THE EXERCISE>
How many lines of the data hold the word "Python"? State the number and nothing else.

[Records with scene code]
#####
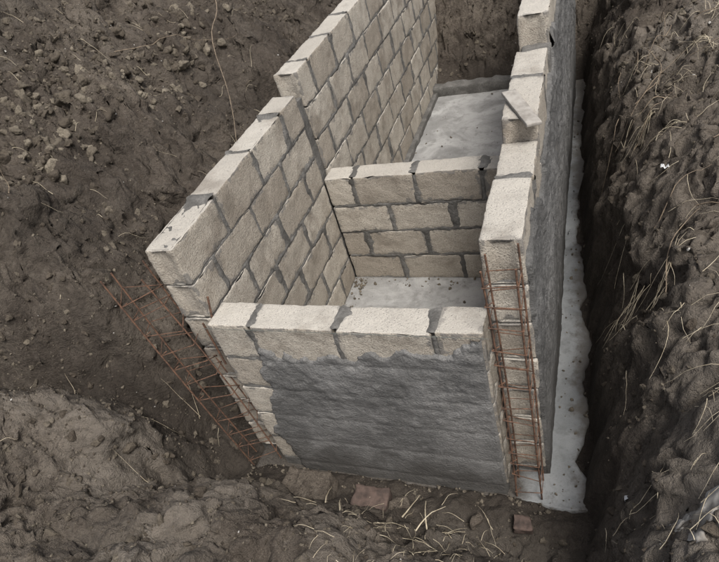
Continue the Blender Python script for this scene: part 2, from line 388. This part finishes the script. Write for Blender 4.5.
def slabbox(name,x0,x1,y0,y1,z0,z1,mat,parent=None,amp=.006,st=.02,seed=0,freq=14,r=.01):
    h=np.array([x1-x0,y1-y0,z1-z0])/2; c=np.array([x0+x1,y0+y1,z0+z1])/2; Vs=[];Fs=[];n=0; r=min(r,h.min()*.8)
    ax=[np.concatenate([[-h[k],-h[k]+r*.35],np.linspace(-h[k]+r,h[k]-r,max(2,int(2*h[k]/st))),[h[k]-r*.35,h[k]]]) for k in range(3)]
    for k in range(3):
        a,b=[(1,2),(2,0),(0,1)][k]; A,B=np.meshgrid(ax[a],ax[b],indexing='ij')
        for sg in (-1,1):
            P=np.zeros((A.size,3)); P[:,k]=sg*h[k];P[:,a]=A.ravel();P[:,b]=B.ravel()
            inn=np.clip(P,-(h-r),h-r); d=P-inn; P=inn+r*d/np.maximum(np.linalg.norm(d,axis=1,keepdims=True),1e-9)+c
            Vs.append(P);Fs.append(gridF(len(ax[a]),len(ax[b]),sg<0)+n);n+=len(P)
    V=np.concatenate(Vs);Q=V.copy()
    for a in range(3): V[:,a]+=amp*fbm(Q,freq,3,seed+a*7)
    return mk(name,V,np.concatenate(Fs),mat,True,{'tone':np.full(len(V),.4),'edge':np.full(len(V),.1)},parent)
slabbox('column_mortar',-.155,-.035,1.49,1.61,-1.12,.33,MOR,left,.008)
slabbox('column_mortar',1.262,1.412,1.500,1.640,-1.12,.435,MOR,right,.005)

def plaster(name,axis_,a0,a1,z0,z1,t,sg,maskf,parent,th=.014,seed=0,wob=.035,topf=None,mat=None,k_=1.0):
    us=np.arange(a0,a1,.0085); vs=np.arange(z0,z1,.0085); U,V=np.meshgrid(us,vs,indexing='ij');U=U.ravel();V=V.ravel()
    if topf is not None: V=np.minimum(V,topf(U)-.025)
    Q=np.stack([U*1.0,U*0+seed,V*1.6],1); Q2=np.stack([U,U*0+seed,V],1)
    m=maskf(U,V)+wob*fbm(Q2,6,5,seed+1,.6)
    k=sm(-.010,.010,m)
    up=sm(-.95,-.3,V)
    blob=np.abs(vn(Q2,16,seed+21))*.004+.009*np.clip(vn(Q2,9,seed+25)-.2,0,1)
    n=(.004*fbm(Q,3.5,3,seed+5)+.0032*fbm(Q2,24,3,seed+9,.65)*(.4+.8*up)+blob*up)*k_
    # faint print of the bed joints under the coat
    jv=V+1.03; dj=np.abs(jv-np.round(jv/.205)*.205); n=n-.003*np.exp(-(dj/.012)**2)
    off=-.024+k*(.024+th+n)
    e=np.minimum(U-a0,a1-U); off=np.where(e<.009,-.03,off)
    P=np.stack([U,t+sg*off,V],1)
    if axis_=='y': P=P[:,[1,0,2]]
    return mk(name,P,gridF(len(us),len(vs),(sg>0)!=(axis_=='y')),mat or PLA,True,None,parent)
def mf(U,V):
    top=-.12+.07*sm(.75,1.15,U)-.05*sm(.22,.4,U)*sm(.8,.5,U)
    lft=.09+.10*sm(-.9,-.2,V)
    drip=.05*np.clip(vn(np.stack([U,U*0,V*.15],1),22,501),0,1)
    return np.minimum(top-V-drip+.01,U-lft)
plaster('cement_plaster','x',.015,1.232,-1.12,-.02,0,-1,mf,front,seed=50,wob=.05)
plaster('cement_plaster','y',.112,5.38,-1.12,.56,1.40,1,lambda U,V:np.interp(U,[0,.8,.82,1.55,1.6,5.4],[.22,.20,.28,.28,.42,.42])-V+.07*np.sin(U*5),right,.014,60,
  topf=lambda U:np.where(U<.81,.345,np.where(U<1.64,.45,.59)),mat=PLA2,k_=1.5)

# ---------------------------------------------------------------- floors, footing
def edge_slab(name,x0,x1,y0,y1,ztop,depth,mat,wob,seed,st=.02,amp=.004,edgef=None):
    xs_=np.concatenate([[x0,x0],np.arange(x0+st*.5,x1-st*.5,st),[x1,x1]]); ys_=np.concatenate([[y0,y0],np.arange(y0+st*.5,y1-st*.5,st),[y1,y1]])
    A,B=np.meshgrid(xs_,ys_,indexing='ij'); ia,ib=np.meshgrid(np.arange(len(xs_)),np.arange(len(ys_)),indexing='ij')
    bd=((ia==0)|(ia==len(xs_)-1)|(ib==0)|(ib==len(ys_)-1)).ravel()
    A=A.ravel();B=B.ravel(); P=np.stack([A,B,A*0],1)
    wx=wob*fbm(P,4,4,seed); wy=wob*fbm(P,4,4,seed+3)
    fx=sm(.25,0,x1-A); fy=sm(.25,0,B-y0)
    P[:,0]+=wx*fx; P[:,1]+=wy*fy*.4
    if edgef is not None: P[:,0]+=edgef(B)*sm(.22,0,x1-A)
    P[:,2]=ztop+amp*fbm(P,6,4,seed+6); P[bd,2]=ztop-depth
    return mk(name,P,gridF(len(xs_),len(ys_)),mat)
edge_slab('footing_slab',-.18,1.585,-.045,4.75,-1.105,.06,FOOT,.05,200,edgef=lambda y:np.interp(y,[0,.4,2.5,5],[0,0,-.09,-.10]))
edge_slab('concrete_floor',-.03,1.26,.14,1.51,FZ,.06,FLOOR,0,210)
edge_slab('concrete_floor',-.03,1.26,1.64,4.50,FZ,.06,FLOOR,0,220)
slabbox('concrete_kerb',-.025,.03,1.64,4.45,-1.06,-.975,MOR,None,.006,.03,11)
slabbox('concrete_kerb',-.03,1.26,4.44,4.58,-1.10,-.93,MOR,None,.01,.03,12)

# ---------------------------------------------------------------- rebar
def cage(name,base,top,w,d,n,skew=0,seed=0,ext=.0,jit=1.):
    rr=random.Random(seed); base=Vector(base);top=Vector(top);ax=(top-base)
    X=Vector((1,0,0)); X=(X-ax.normalized()*X.dot(ax.normalized())).normalized(); Y=ax.normalized().cross(X)
    if skew: X,Y=X*math.cos(skew)+Y*math.sin(skew),Y*math.cos(skew)-X*math.sin(skew)
    e=empty(name); C=[(-w/2,-d/2),(w/2,-d/2),(w/2,d/2),(-w/2,d/2)]; L=[]
    for c in C:
        ex=rr.uniform(0,.05)+ext; pts=[]
        bend=Vector((rr.uniform(-.014,.014),rr.uniform(-.014,.014),0))*jit
        for i in range(13):
            t=i/12; pts.append(base+ax*(t*(1+ex))+X*c[0]+Y*c[1]+bend*math.sin(t*math.pi))
        L.append(pts)
    tubes('main_bars',L,.0042,RUST,e)
    G=[]
    for i in range(n):
        t=(i+.5)/n+rr.uniform(-.014,.014)*jit; tl=[rr.uniform(-.016,.016)*jit for _ in range(4)]
        pts=[base+ax*(t+tl[k%4])+X*C[k%4][0]*1.08+Y*C[k%4][1]*1.08 for k in range(5)]
        pts.append(pts[-1]+(X*.5+Y*.5)*.05); G.append(pts)
    tubes('stirrups',G,.0025,RUST,e); return e
cage('rebar_cage',(1.325,.035,-1.10),(1.325,.035,.31),.115,.10,13,0,1)
cage('rebar_cage',(-.09,.0,-1.04),(-.275,.0,.27),.17,.09,11,.3,2,jit=1.8)
tubes('rebar_stub',[[(-.02,.04,-.3),(-.012,.05,-.05),(.012,.08,.10)],[(-.05,.03,-.3),(-.045,.03,-.02)]],.005,RUST)

# ---------------------------------------------------------------- loose things
BRICK=mat_simple('brick_mat',(.055,.042,.036),(.115,.082,.068),25)
slabbox('muddy_block',.10,.36,-.25,-.09,-1.08,-.965,mat_soil('mudblock_mat',1.0,False),None,.012,.010,31,12,.016)
b=slabbox('broken_brick',.0,.18,.0,.12,0,.09,BRICK,None,.008,.010,32,14,.012)
b.location=(.50,-.25,-1.06); b.rotation_euler=(.05,.08,.05)
MUD=mat_soil('mudfragment_mat',1.1,False)
for (x,y,z,sx,sy,sz,r) in ((.72,-.18,-1.07,.10,.06,.05,.6),(.02,-.20,-1.06,.08,.06,.05,1.2),(1.30,-.17,-1.09,.09,.07,.05,.2),(1.10,-.20,-1.07,.06,.05,.04,.9)):
    o=slabbox('block_fragment',-sx/2,sx/2,-sy/2,sy/2,0,sz,BRICK if x>1.2 else MUD,None,.012,.008,int(x*50)+60,16,.012); o.location=(x,y,z); o.rotation_euler=(.1,.15,r)
wb=slabbox('wooden_board',-.032,.032,-.15,.15,-.007,.007,WOOD,None,.0015,.01,33,10,.003)
wb.location=(1.33,.87,.462); wb.rotation_euler=(.10,.1,.45)
tubes('builders_string',[[(-.01,-.022,.001),(.6,-.02,-.001),(1.26,-.022,.001)]],.0010,mat_simple('string_mat',(.08,.09,.08),(.15,.16,.14)))
def T(x,y): return float(terrain(np.array([x]),np.array([y]))[0][0])
def patch(name,cx,cy,r,mat,seed):
    a=np.linspace(-r,r,90); A,B=np.meshgrid(a,a,indexing='ij'); A=A.ravel();B=B.ravel(); P=np.stack([A+cx,B+cy,A*0],1)
    m=1-np.sqrt(A*A+B*B)/r+.9*fbm(P,11,5,seed,.6); z=terrain(P[:,0],P[:,1])[0]
    P[:,2]=z+.03*sm(.1,.5,m)-.03+.012*vn(P,30,seed)+.008*vn(P,70,seed); mk(name,P,gridF(90,90),mat)
patch('cement_spill',1.93,-.62,.18,LIME,5)
def litter(x,y,s,seed,dz=.01):
    a=np.linspace(-1,1,14); A,B=np.meshgrid(a,a,indexing='ij'); P=np.stack([A.ravel(),B.ravel()*.6,A.ravel()*0],1)
    Q=P+seed; P[:,0]+=.3*vn(Q,2,1);P[:,1]+=.3*vn(Q,2,2);P[:,2]=.45*vn(Q,1.7,3)+.2*vn(Q,4,4)
    o=mk('plastic_litter',P*s,gridF(14,14),WHITE); o.location=(x,y,T(x,y)+dz+s*.4)
litter(1.93,1.25,.022,3); litter(1.74,-.26,.018,7); litter(.98,5.0,.05,11); litter(2.2,.25,.013,13)

def straw(x,y,L,ang,lift=.01,rise=.03,n=7,curv=.5):
    X_=[];a=ang
    for i in range(n):
        X_.append((x,y)); a+=random.uniform(-curv,curv); x+=L/n*math.cos(a); y+=L/n*math.sin(a)
    A=np.array(X_); zs=terrain(A[:,0],A[:,1])[0]+lift+rise*np.sin(np.pi*np.arange(n)/(n-1))
    zs=[(zs[max(0,i-1)]+zs[i]+zs[min(n-1,i+1)])/3+.004 for i in range(n)]
    return [(p[0],p[1],q) for p,q in zip(X_,zs)]
straws=[]; R=random.uniform
for _ in range(170): straws.append(straw(R(1.72,2.6),R(-.5,4),R(.05,.26),R(0,6.28),.018,.03,7,.22))
for _ in range(14):
    cx,cy,ca=R(1.72,2.35),R(-.4,2.6),R(0,6.28)
    for _ in range(7): straws.append(straw(cx+R(-.05,.05),cy+R(-.05,.05),R(.06,.2),ca+R(-.9,.9),.018,.03,6,.2))
for _ in range(40): straws.append(straw(R(.35,1.2),R(-.5,-.15),R(.05,.18),R(0,6.28),.015,.03,7,.2))
for _ in range(230): straws.append(straw(R(.6,2.1),R(-.95,-.3),R(.03,.16),R(0,6.28),.012,.02,7,.2))
for _ in range(90): straws.append(straw(R(-2.2,-.4),R(-.9,3.2),R(.05,.2),R(0,6.28),.012,.02,7,.25))
tubes('dry_straw',straws,.0014,STRAW,None,1,True)
thick=[straw(.42,-.30,.22,1.9,.05,.03,6,.1),straw(.55,-.38,.20,2.1,.04,.03,6,.15),straw(.80,-.30,.2,1.3,.05,.05,6,.15),straw(.86,-.33,.22,1.1,.05,.06,6,.1),straw(.9,-.30,.16,1.9,.05,.05,6,.1)]
tubes('dead_stalks',thick,.004,STRAW,None,1,True)
roots=[straw(R(1.68,2.5),R(-.3,3),R(.2,.5),R(0,6.28),.02,.05,12,.3) for _ in range(24)]
roots.append(straw(-1.62,2.05,1.1,1.15,.03,.06,16,.25)); roots.append(straw(-1.2,.4,.3,2.4,.02,.03,8,.3))
tubes('tree_roots',roots,.0030,ROOT,None,1,True)
br=[];p0=Vector((-1.42,3.25,T(-1.42,3.25)+.05));p1=Vector((-.165,.97,.405))
for i in range(14):
    t=i/13; q=p0.lerp(p1,t); q.z+=.10*math.sin(t*math.pi)+.01*math.sin(t*17); q.x+=.03*math.sin(t*9); br.append(q)
tubes('thin_branch',[br],.0055,ROOT,None,1,True)
# ---------------------------------------------------------------- light, world, camera
w=bpy.data.worlds.new('World'); S.world=w; w.use_nodes=True; nt=w.node_tree
sky=nt.nodes.new('ShaderNodeTexSky'); sky.sky_type='NISHITA'; sky.sun_disc=False
el,az=math.radians(57),math.radians(135)
sky.sun_elevation=el; sky.sun_rotation=az; sky.air_density=1; sky.dust_density=4.5; sky.ozone_density=1
hs=nt.nodes.new('ShaderNodeHueSaturation'); hs.inputs['Saturation'].default_value=.5
nt.links.new(sky.outputs[0],hs.inputs['Color']); nt.links.new(hs.outputs[0],nt.nodes['Background'].inputs[0]); nt.nodes['Background'].inputs[1].default_value=.15
sd=bpy.data.lights.new('sun','SUN'); sd.energy=3.2; sd.angle=math.radians(20); sd.color=(1,.98,.95)
so=bpy.data.objects.new('sun',sd); S.collection.objects.link(so)
dirv=Vector((math.sin(az)*math.cos(el),math.cos(az)*math.cos(el),math.sin(el)))
so.rotation_euler=dirv.to_track_quat('Z','Y').to_euler()
cd=bpy.data.cameras.new('camera'); co=bpy.data.objects.new('camera',cd); S.collection.objects.link(co)
cd.sensor_width=36; cd.lens=590/719*36; cd.clip_end=500; cd.clip_start=.02
X=Vector((.9265,.282,-.2498)).normalized(); Zc=Vector((.3765,-.693,.614)); Zc=(Zc-X*Zc.dot(X)).normalized(); Yc=Zc.cross(X)
Mx=Matrix((X,Yc,Zc)).transposed().to_4x4(); Mx.translation=(1.634,-1.51,1.603); co.matrix_world=Mx
S.camera=co
S.view_settings.view_transform='Standard'; S.view_settings.look='None'; S.view_settings.exposure=0
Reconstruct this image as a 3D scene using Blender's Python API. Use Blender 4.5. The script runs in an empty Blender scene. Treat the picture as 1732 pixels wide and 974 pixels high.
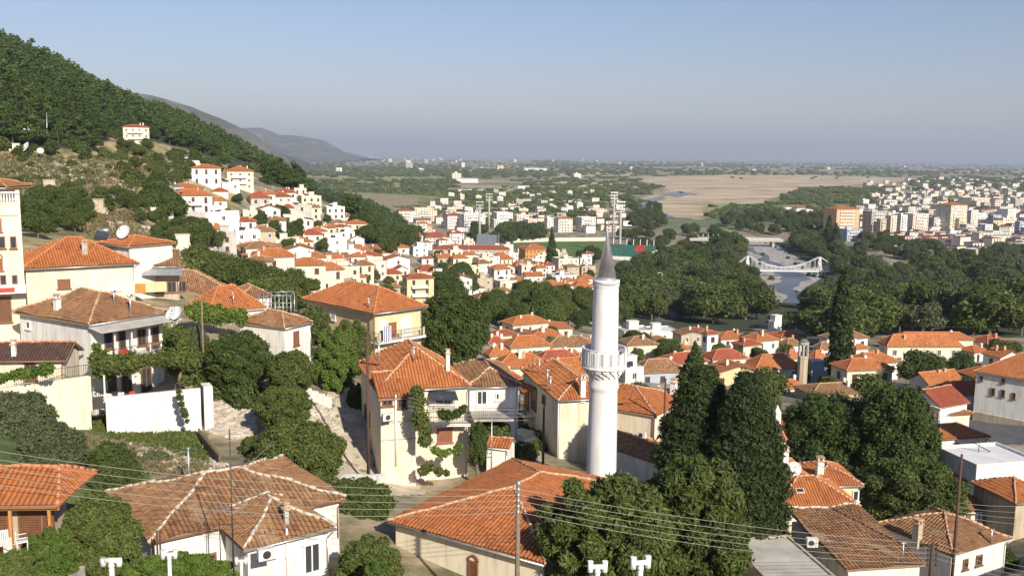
import bpy, math, random, sys
import numpy as np
from mathutils import Vector, Matrix
random.seed(7); rng = np.random.default_rng(7)
S = bpy.context.scene
COL = S.collection
# ---------------------------------------------------------------- camera
F = 1600.0; CX = 866.0; CY = 487.0; HC = 73.0
PITCH = math.atan(224.0/F); ROLL = math.radians(0.70)
cp, sp = math.cos(PITCH), math.sin(PITCH); cr, sr = math.cos(ROLL), math.sin(ROLL)
FW = Vector((0, cp, -sp)); R0 = Vector((1, 0, 0)); U0 = Vector((0, sp, cp))
RT = R0*cr + U0*sr; UP = R0*(-sr) + U0*cr
cam_d = bpy.data.cameras.new('camera'); cam = bpy.data.objects.new('camera', cam_d); COL.objects.link(cam)
cam_d.sensor_width = 36.0; cam_d.lens = 36.0*F/1732.0
cam_d.clip_start = 0.5; cam_d.clip_end = 200000
M = Matrix(((RT.x, UP.x, -FW.x, 0), (RT.y, UP.y, -FW.y, 0), (RT.z, UP.z, -FW.z, HC), (0, 0, 0, 1)))
cam.matrix_world = M
S.camera = cam
# ---------------------------------------------------------------- world, sun, exposure
SUN_EL = math.radians(30); SUN_AZ = math.radians(29)      # azimuth measured from straight behind the camera towards the right
W = bpy.data.worlds.new('World'); S.world = W; W.use_nodes = True
wn = W.node_tree; bg = wn.nodes['Background']
sky = wn.nodes.new('ShaderNodeTexSky'); sky.sky_type = 'NISHITA'; sky.sun_disc = False
sky.sun_elevation = SUN_EL; sky.sun_rotation = math.pi - SUN_AZ
sky.air_density = 1.15; sky.dust_density = .5; sky.ozone_density = 3.2; sky.altitude = 100
tint = wn.nodes.new('ShaderNodeMix'); tint.data_type = 'RGBA'; tint.blend_type = 'MULTIPLY'; tint.inputs[0].default_value = 1.0
tint.inputs[7].default_value = (.955, .885, 1.02, 1)      # morning haze gives the whole sky a lavender cast
wn.links.new(sky.outputs[0], tint.inputs[6]); wn.links.new(tint.outputs[2], bg.inputs[0]); bg.inputs[1].default_value = 0.076
sl = bpy.data.lights.new('sun', 'SUN'); sl.energy = 4.7; sl.angle = math.radians(0.5); sl.color = (1.0, 0.91, 0.765)
sun = bpy.data.objects.new('sun', sl); COL.objects.link(sun)
sd = Vector((math.sin(SUN_AZ)*math.cos(SUN_EL), -math.cos(SUN_AZ)*math.cos(SUN_EL), math.sin(SUN_EL)))
sun.rotation_euler = sd.to_track_quat('Z', 'Y').to_euler(); sun.location = (60, -60, 200)
S.view_settings.view_transform = 'Standard'; S.view_settings.look = 'None'
S.view_settings.exposure = 0.50; S.view_settings.gamma = 1.0; S.view_settings.use_curve_mapping = False
S.cycles.use_denoising = True; S.cycles.max_bounces = 5; S.cycles.diffuse_bounces = 2; S.cycles.transparent_max_bounces = 4
S.cycles.volume_bounces = 0; S.cycles.volume_step_rate = 5
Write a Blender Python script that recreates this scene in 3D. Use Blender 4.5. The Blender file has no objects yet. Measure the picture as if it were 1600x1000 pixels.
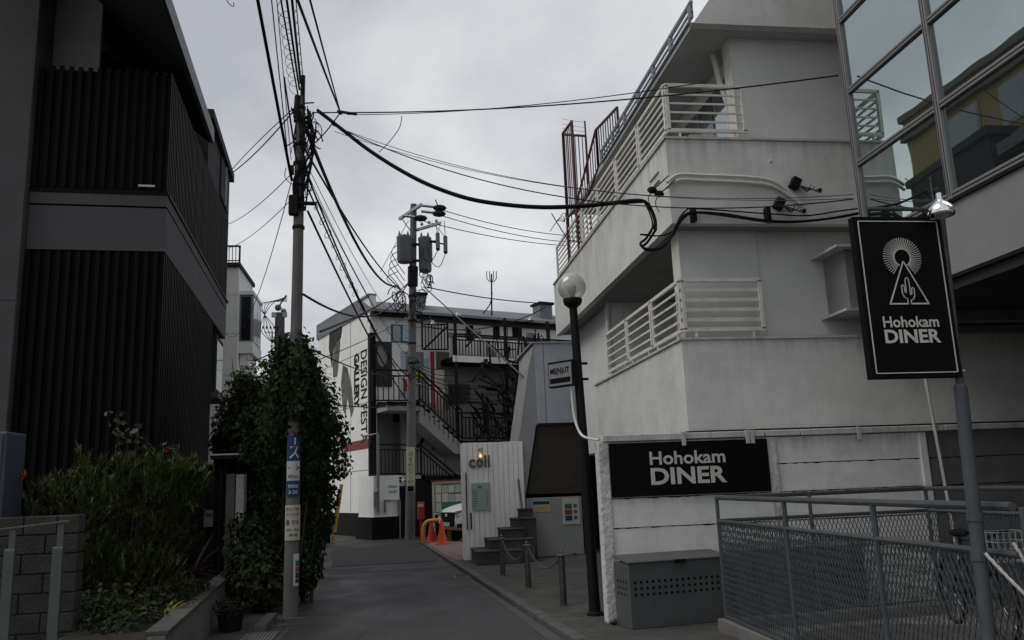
#####
COMPLETED TASK>
3